Climate Change 2001: The Scientific Basis – A.1 The IPCC and its Working Groups – Box 1: What drives changes in climate?

The Earth absorbs radiation from the Sun, mainly at the surface. This energy is then redistributed by the atmospheric and oceanic circulations and radiated back to space at longer (infrared) wavelengths. For the annual mean and for the Earth as a whole, the incoming solar radiation energy is balanced approximately by the outgoing terrestrial radiation. Any factor that alters the radiation received from the Sun or lost to space, or that alters the redistribution of energy within the atmosphere and between the atmosphere, land, and ocean, can affect climate. A change in the net radiative energy available to the global Earth-atmosphere system is termed here, and in previous IPCC reports, a radiative forcing. Positive radiative forcings tend to warm the Earth’s surface and lower atmosphere. Negative radiative forcings tend to cool them.

Increases in the concentrations of greenhouse gases will reduce the efficiency with which the Earth’s surface radiates to space. More of the outgoing terrestrial radiation from the surface is absorbed by the atmosphere and re-emitted at higher altitudes and lower temperatures. This results in a positive radiative forcing that tends to warm the lower atmosphere and surface. Because less heat escapes to space, this is the enhanced greenhouse effect – an enhancement of an effect that has operated in the Earth’s atmosphere for billions of years due to the presence of naturally occurring greenhouse gases: water vapour, carbon dioxide, ozone, methane and nitrous oxide. The amount of radiative forcing depends on the size of the increase in concentration of each greenhouse gas, the radiative properties of the gases involved, and the concentrations of other greenhouse gases already present in the atmosphere. Further, many greenhouse gases reside in the atmosphere for centuries after being emitted, thereby introducing a long-term commitment to positive radiative forcing.

Anthropogenic aerosols (microscopic airborne particles or droplets) in the troposphere, such as those derived from fossil fuel and biomass burning, can reflect solar radiation, which leads to a cooling tendency in the climate system. Because it can absorb solar radiation, black carbon (soot) aerosol tends to warm the climate system. In addition, changes in aerosol concentrations can alter cloud amount and cloud reflectivity through their effect on cloud properties and lifetimes. In most cases, tropospheric aerosols tend to produce a negative radiative forcing and a cooler climate. They have a much shorter lifetime (days to weeks) than most greenhouse gases (decades to centuries), and, as a result, their concentrations respond much more quickly to changes in emissions.

Volcanic activity can inject large amounts of sulphur-containing gases (primarily sulphur dioxide) into the stratosphere, which are transformed into sulphate aerosols. Individual eruptions can produce a large, but transitory, negative radiative forcing, tending to cool the Earth’s surface and lower atmosphere over periods of a few years.

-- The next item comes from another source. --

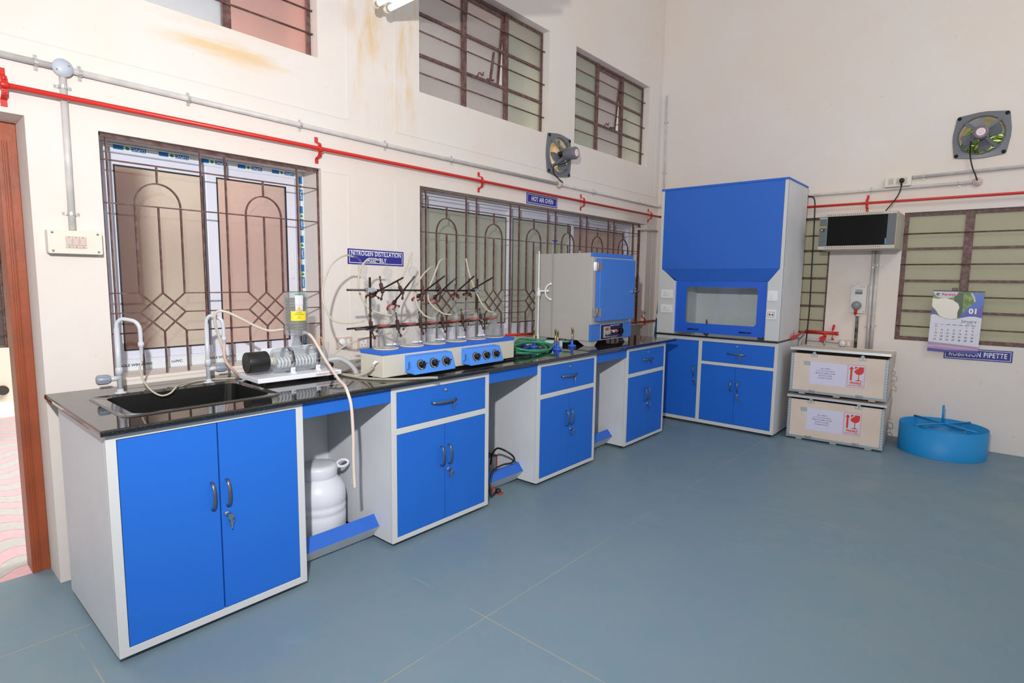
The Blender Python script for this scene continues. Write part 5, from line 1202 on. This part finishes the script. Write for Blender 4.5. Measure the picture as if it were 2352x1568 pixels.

The Sun’s output of energy varies by small amounts (0.1%) over an 11-year cycle and, in addition, variations over longer periods may occur. On time-scales of tens to thousands of years, slow variations in the Earth’s orbit, which are well understood, have led to changes in the seasonal and latitudinal distribution of solar radiation. These changes have played an important part in controlling the variations of climate in the distant past, such as the glacial and inter-glacial cycles.

When radiative forcing changes, the climate system responds on various time-scales. The longest of these are due to the large heat capacity of the deep ocean and dynamic adjustment of the ice sheets. This means that the transient response to a change (either positive or negative) may last for thousands of years. Any changes in the radiative balance of the Earth, including those due to an increase in greenhouse gases or in aerosols, will alter the global hydrological cycle and atmospheric and oceanic circulation, thereby affecting weather patterns and regional temperatures and precipitation.

Any human-induced changes in climate will be embedded in a background of natural climatic variations that occur on a whole range of time- and space-scales. Climate variability can occur as a result of natural changes in the forcing of the climate system, for example variations in the strength of the incoming solar radiation and changes in the concentrations of aerosols arising from volcanic eruptions. Natural climate variations can also occur in the absence of a change in external forcing, as a result of complex interactions between components of the climate system, such as the coupling between the atmosphere and ocean. The El Niño-Southern Oscillation (ENSO) phenomenon is an example of such natural “internal” variability on interannual time-scales. To distinguish anthropogenic climate changes from natural variations, it is necessary to identify the anthropogenic “signal” against the background “noise” of natural climate variability.